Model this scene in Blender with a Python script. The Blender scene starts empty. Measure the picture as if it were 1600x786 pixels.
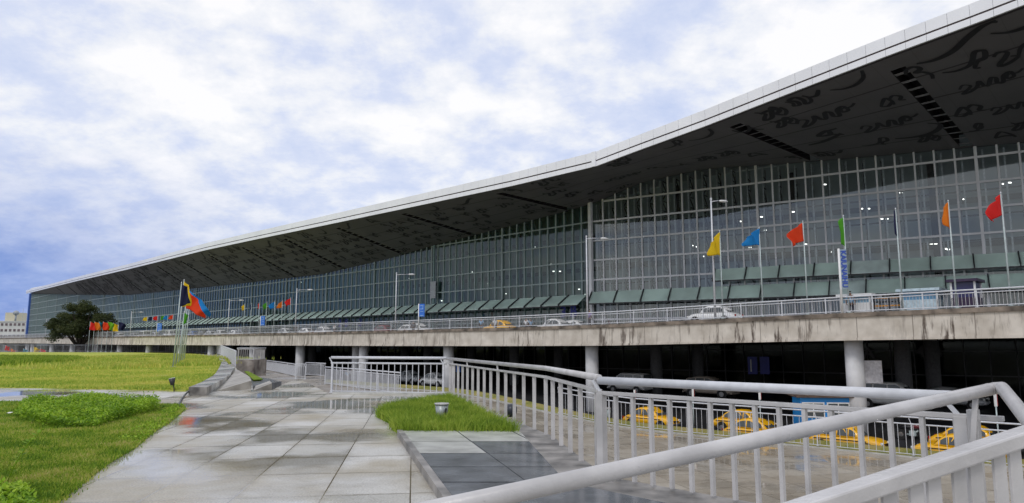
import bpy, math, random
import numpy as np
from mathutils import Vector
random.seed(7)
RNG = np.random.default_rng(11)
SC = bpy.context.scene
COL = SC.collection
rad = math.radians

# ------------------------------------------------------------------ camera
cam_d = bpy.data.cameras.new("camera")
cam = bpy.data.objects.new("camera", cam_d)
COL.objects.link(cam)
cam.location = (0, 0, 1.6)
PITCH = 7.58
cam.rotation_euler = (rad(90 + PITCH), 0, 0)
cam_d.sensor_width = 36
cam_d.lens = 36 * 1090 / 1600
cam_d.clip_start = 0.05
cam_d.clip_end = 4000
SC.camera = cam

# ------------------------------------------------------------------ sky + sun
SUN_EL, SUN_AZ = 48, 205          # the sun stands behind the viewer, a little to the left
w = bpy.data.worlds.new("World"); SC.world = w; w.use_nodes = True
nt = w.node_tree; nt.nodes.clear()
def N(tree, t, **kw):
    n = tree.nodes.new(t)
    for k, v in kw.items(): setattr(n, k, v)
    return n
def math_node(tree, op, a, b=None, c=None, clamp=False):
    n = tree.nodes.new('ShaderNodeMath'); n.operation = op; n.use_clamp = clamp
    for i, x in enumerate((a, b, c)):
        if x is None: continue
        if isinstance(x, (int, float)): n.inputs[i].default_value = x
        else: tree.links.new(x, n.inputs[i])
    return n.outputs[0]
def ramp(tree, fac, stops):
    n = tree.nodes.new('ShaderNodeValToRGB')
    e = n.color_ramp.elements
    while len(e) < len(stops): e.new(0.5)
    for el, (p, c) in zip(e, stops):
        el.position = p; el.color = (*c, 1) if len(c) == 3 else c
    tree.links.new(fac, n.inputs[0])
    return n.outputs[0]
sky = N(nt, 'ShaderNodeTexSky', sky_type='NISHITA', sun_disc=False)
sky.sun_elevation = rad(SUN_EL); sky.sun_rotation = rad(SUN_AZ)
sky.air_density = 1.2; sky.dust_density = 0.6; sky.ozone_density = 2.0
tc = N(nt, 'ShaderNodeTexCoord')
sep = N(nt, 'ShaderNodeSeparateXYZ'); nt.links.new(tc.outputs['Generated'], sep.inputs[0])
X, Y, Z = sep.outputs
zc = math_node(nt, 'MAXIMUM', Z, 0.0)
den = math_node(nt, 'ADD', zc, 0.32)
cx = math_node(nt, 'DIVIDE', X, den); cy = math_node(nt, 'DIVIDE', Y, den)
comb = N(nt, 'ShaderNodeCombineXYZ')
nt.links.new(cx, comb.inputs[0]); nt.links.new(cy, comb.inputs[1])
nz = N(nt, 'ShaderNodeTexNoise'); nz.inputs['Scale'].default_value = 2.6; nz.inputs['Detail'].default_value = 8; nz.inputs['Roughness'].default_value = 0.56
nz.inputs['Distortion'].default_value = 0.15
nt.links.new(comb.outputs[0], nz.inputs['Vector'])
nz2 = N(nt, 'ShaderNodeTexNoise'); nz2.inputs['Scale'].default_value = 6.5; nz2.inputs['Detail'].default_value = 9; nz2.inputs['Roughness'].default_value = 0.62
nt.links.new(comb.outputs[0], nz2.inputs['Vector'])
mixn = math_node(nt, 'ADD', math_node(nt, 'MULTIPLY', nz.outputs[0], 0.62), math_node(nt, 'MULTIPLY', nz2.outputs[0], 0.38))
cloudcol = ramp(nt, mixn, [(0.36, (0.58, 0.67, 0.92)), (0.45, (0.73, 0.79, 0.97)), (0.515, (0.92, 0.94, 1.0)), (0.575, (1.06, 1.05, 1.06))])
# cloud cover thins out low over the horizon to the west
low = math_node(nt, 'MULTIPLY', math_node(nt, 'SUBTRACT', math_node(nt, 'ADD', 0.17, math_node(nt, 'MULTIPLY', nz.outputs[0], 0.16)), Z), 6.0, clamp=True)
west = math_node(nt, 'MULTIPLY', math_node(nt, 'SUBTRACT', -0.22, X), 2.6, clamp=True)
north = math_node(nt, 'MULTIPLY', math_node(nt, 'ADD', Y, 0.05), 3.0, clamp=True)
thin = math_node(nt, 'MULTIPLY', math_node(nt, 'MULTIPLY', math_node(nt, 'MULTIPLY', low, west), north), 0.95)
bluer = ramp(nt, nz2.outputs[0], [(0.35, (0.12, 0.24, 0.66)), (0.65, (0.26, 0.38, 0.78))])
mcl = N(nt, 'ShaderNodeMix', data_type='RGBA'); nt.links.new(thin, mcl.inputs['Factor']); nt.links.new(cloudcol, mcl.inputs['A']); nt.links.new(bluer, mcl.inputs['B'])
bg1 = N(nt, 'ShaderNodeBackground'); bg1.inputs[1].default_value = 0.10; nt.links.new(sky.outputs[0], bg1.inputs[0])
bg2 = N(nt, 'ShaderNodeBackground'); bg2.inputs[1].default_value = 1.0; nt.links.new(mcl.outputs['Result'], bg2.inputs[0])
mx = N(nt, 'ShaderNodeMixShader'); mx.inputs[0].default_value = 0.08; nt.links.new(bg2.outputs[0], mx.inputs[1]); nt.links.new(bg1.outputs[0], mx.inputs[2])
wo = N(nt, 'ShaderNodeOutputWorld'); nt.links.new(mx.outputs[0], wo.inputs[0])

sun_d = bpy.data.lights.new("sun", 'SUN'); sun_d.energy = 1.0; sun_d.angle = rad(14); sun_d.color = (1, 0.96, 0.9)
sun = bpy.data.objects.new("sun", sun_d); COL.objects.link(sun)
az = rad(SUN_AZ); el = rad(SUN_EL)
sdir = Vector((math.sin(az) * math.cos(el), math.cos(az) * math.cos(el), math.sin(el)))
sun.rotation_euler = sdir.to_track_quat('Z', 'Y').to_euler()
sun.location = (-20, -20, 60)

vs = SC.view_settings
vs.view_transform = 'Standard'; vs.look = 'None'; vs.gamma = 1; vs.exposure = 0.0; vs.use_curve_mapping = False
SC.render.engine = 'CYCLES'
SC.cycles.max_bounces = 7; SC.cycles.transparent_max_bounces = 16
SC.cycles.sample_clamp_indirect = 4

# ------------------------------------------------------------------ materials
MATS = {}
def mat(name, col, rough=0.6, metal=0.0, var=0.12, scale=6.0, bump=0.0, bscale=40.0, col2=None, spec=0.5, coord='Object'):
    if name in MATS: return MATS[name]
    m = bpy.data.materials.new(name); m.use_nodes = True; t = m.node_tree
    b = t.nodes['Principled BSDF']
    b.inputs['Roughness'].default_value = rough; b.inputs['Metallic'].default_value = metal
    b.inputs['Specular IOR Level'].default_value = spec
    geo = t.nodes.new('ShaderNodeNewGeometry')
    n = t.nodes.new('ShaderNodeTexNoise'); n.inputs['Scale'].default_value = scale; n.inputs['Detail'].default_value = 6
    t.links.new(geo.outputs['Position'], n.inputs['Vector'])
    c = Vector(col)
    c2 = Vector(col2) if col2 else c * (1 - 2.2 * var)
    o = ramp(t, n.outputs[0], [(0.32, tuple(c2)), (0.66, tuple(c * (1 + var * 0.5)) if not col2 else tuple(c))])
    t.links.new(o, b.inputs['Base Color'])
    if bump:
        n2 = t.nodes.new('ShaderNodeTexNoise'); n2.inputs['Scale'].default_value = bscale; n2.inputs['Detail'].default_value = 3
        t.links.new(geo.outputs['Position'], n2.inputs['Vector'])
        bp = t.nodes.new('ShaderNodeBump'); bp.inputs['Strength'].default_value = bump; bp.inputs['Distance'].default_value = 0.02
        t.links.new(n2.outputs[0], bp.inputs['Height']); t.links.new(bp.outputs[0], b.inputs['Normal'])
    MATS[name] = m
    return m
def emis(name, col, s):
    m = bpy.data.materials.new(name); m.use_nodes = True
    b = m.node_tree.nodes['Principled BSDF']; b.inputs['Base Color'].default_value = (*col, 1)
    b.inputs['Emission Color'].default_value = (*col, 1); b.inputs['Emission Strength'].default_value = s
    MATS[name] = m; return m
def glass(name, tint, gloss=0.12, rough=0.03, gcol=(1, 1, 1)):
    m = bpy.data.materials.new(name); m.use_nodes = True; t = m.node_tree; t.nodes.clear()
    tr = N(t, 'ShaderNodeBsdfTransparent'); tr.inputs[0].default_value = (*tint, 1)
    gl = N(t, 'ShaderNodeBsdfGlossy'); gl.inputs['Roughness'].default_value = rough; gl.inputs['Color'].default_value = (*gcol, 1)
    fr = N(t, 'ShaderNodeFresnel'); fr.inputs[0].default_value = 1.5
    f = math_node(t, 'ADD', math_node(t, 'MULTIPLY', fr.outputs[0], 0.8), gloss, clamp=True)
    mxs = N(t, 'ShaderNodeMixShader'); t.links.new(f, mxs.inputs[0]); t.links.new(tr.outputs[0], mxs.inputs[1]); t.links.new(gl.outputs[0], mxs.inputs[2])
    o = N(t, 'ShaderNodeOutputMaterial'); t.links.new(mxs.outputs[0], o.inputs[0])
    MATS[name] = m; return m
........
● Aim of the task
Look at the listing and set down only the lines from its start through the line with "SC.camera = cam", word for word and without pictures.

● Result for this task
Model this scene in Blender with a Python script. The Blender scene starts empty. Measure the picture as if it were 1600x786 pixels.
import bpy, math, random
import numpy as np
from mathutils import Vector
random.seed(7)
RNG = np.random.default_rng(11)
SC = bpy.context.scene
COL = SC.collection
rad = math.radians

# ------------------------------------------------------------------ camera
cam_d = bpy.data.cameras.new("camera")
cam = bpy.data.objects.new("camera", cam_d)
COL.objects.link(cam)
cam.location = (0, 0, 1.6)
PITCH = 7.58
cam.rotation_euler = (rad(90 + PITCH), 0, 0)
cam_d.sensor_width = 36
cam_d.lens = 36 * 1090 / 1600
cam_d.clip_start = 0.05
cam_d.clip_end = 4000
SC.camera = cam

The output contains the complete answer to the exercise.